>> begin

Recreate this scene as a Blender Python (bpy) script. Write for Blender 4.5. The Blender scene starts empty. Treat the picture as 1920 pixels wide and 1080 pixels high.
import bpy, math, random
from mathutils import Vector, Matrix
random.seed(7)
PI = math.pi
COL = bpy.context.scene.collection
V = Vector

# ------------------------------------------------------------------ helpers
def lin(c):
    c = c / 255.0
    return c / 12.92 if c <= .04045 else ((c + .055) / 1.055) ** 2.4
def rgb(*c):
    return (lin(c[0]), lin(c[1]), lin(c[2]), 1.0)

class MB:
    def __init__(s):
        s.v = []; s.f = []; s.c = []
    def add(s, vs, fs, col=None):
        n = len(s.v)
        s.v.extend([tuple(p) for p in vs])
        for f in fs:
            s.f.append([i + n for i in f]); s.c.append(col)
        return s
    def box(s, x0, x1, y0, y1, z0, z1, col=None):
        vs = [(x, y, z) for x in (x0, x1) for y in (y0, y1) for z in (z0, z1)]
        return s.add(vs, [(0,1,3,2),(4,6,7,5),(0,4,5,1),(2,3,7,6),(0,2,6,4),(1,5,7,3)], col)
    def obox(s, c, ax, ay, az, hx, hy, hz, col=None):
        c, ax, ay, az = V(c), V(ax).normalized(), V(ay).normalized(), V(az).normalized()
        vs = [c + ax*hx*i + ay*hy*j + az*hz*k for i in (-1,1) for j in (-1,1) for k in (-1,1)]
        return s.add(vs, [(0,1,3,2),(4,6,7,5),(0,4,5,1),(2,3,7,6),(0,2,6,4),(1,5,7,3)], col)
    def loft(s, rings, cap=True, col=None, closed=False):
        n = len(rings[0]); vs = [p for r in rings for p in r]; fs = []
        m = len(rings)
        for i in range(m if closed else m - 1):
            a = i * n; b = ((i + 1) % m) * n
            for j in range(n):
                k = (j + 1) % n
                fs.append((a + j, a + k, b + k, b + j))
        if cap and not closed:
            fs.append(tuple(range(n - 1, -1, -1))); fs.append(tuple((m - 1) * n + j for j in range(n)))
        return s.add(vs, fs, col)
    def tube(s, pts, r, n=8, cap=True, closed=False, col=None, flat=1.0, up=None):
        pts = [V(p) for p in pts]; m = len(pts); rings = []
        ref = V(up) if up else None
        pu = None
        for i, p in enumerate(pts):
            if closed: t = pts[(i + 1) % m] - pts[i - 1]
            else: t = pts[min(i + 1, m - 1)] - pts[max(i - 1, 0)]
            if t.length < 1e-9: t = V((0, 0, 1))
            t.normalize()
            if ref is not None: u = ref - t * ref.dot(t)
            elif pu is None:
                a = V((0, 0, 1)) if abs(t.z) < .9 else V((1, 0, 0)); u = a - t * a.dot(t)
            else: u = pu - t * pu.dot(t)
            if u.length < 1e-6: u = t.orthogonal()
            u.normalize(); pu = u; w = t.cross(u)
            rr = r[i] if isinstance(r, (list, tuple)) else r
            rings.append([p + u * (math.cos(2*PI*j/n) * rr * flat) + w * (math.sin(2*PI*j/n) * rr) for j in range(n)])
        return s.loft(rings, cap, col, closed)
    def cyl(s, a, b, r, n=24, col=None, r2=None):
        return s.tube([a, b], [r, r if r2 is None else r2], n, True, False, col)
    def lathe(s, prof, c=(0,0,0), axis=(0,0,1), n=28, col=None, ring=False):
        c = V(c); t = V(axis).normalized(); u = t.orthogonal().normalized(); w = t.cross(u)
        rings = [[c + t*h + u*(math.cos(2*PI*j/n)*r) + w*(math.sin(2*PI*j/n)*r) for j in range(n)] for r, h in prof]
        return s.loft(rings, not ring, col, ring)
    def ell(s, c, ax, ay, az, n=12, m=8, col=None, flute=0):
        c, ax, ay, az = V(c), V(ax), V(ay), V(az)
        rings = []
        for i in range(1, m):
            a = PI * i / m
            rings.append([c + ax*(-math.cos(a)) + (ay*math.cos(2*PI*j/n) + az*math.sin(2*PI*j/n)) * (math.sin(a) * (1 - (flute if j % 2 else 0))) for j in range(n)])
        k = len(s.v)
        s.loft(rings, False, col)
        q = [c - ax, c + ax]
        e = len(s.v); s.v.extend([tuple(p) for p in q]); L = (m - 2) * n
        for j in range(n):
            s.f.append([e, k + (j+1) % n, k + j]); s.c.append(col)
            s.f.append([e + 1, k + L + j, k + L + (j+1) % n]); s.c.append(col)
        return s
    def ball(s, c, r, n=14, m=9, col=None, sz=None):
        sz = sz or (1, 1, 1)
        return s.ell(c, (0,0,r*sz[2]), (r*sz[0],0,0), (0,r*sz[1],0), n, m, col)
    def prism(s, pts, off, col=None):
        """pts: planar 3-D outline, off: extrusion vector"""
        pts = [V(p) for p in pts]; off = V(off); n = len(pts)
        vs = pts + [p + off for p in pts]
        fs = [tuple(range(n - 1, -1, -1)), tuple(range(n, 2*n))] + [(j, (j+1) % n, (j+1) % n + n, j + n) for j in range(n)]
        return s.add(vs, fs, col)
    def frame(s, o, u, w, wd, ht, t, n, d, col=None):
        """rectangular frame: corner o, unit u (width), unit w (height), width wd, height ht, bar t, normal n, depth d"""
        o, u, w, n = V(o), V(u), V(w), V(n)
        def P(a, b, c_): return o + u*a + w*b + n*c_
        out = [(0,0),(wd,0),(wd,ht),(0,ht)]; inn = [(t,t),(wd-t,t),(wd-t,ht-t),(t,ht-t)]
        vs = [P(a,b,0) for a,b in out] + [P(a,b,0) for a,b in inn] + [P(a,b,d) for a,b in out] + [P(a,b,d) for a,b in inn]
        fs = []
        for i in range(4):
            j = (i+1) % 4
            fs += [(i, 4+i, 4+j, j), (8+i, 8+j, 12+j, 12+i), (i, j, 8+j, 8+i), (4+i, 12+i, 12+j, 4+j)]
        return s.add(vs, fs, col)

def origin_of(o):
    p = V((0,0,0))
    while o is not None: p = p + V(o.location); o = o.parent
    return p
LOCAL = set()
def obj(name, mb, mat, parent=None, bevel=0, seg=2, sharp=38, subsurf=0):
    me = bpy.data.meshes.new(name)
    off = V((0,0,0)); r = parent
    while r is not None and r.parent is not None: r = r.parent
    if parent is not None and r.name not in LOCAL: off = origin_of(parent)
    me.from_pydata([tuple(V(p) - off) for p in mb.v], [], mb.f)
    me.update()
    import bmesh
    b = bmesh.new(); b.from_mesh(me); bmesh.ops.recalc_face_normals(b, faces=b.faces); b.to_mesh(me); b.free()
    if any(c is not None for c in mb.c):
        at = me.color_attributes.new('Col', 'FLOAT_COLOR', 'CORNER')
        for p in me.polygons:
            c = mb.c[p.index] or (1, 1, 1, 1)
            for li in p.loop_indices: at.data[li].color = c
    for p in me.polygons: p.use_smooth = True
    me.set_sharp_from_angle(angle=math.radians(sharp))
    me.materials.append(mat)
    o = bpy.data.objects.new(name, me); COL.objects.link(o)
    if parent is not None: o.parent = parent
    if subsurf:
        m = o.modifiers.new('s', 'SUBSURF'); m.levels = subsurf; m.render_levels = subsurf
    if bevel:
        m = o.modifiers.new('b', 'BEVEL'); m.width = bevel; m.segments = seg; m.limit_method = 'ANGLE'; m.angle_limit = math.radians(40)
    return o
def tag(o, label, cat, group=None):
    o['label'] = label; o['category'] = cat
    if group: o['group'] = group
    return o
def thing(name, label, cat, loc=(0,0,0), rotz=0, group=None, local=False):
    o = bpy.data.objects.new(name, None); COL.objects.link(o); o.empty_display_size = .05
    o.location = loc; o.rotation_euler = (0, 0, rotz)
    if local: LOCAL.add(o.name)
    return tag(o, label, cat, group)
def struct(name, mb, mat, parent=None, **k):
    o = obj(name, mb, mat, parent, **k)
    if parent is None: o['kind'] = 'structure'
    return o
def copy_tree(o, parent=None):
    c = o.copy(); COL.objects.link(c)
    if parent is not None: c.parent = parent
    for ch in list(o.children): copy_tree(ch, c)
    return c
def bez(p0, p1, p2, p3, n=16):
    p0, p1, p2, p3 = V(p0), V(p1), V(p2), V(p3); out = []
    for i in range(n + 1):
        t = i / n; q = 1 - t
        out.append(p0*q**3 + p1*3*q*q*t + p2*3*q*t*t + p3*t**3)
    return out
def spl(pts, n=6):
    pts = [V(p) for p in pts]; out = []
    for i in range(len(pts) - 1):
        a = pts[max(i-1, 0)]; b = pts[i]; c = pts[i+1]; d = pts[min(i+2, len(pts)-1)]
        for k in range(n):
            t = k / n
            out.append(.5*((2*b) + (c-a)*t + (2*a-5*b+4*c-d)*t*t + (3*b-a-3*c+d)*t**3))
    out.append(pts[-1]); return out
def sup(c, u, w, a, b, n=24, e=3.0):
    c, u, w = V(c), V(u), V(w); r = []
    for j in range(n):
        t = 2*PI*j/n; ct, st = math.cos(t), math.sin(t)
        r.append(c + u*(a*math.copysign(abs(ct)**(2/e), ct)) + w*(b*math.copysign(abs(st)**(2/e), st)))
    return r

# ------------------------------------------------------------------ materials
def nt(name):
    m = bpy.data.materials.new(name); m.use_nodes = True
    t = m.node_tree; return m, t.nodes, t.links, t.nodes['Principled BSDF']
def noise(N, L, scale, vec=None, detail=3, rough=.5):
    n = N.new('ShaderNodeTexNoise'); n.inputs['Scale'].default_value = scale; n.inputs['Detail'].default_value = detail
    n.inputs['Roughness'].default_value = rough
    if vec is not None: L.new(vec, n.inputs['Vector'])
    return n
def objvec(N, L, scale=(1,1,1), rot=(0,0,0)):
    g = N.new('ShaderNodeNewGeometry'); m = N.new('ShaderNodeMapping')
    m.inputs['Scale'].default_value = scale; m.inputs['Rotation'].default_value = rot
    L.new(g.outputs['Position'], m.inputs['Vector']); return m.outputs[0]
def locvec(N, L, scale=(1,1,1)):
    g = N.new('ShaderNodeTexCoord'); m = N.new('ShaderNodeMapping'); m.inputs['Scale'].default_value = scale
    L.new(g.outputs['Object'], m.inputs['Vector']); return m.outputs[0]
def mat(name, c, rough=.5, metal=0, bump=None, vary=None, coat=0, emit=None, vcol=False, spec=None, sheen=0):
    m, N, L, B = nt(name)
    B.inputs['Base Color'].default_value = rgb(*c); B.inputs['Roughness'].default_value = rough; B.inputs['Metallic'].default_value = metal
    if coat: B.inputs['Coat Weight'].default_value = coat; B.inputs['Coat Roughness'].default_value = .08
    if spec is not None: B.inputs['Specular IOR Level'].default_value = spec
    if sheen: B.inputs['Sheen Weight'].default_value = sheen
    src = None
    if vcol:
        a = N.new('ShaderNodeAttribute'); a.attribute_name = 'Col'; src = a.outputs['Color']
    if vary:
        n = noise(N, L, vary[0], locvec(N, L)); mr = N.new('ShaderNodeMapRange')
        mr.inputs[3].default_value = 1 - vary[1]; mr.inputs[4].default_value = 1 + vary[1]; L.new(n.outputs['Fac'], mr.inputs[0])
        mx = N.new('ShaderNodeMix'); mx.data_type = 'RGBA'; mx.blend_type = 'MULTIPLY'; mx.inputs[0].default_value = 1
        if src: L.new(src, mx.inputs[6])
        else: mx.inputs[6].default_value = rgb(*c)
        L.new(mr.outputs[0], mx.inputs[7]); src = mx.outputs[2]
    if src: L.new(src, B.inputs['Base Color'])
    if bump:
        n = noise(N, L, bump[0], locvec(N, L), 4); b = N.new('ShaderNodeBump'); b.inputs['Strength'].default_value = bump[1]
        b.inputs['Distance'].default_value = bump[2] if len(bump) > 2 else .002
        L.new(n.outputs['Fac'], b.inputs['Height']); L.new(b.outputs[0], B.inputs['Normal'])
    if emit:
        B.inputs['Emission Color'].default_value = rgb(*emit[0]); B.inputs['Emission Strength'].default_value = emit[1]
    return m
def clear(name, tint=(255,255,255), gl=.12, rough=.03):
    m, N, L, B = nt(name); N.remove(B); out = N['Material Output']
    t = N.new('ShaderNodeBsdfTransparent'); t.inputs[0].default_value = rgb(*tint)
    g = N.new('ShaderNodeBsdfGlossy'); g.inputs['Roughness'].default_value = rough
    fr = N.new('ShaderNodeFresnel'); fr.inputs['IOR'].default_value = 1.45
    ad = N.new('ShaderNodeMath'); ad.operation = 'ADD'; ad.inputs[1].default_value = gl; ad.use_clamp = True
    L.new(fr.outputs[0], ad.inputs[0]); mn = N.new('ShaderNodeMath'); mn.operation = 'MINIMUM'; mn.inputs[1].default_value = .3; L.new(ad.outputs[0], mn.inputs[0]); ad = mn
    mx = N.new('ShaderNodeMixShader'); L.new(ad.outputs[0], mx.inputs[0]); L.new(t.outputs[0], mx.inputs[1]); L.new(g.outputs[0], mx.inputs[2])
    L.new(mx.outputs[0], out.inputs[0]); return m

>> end

**Your goal:** Verbatim output is expected for the lines from the start of the data to the line in which "return (lin(c[0]), lin(c[1]), lin(c[2]), 1.0)" appears, both included.

**Result for this exercise:**
Recreate this scene as a Blender Python (bpy) script. Write for Blender 4.5. The Blender scene starts empty. Treat the picture as 1920 pixels wide and 1080 pixels high.
import bpy, math, random
from mathutils import Vector, Matrix
random.seed(7)
PI = math.pi
COL = bpy.context.scene.collection
V = Vector

# ------------------------------------------------------------------ helpers
def lin(c):
    c = c / 255.0
    return c / 12.92 if c <= .04045 else ((c + .055) / 1.055) ** 2.4
def rgb(*c):
    return (lin(c[0]), lin(c[1]), lin(c[2]), 1.0)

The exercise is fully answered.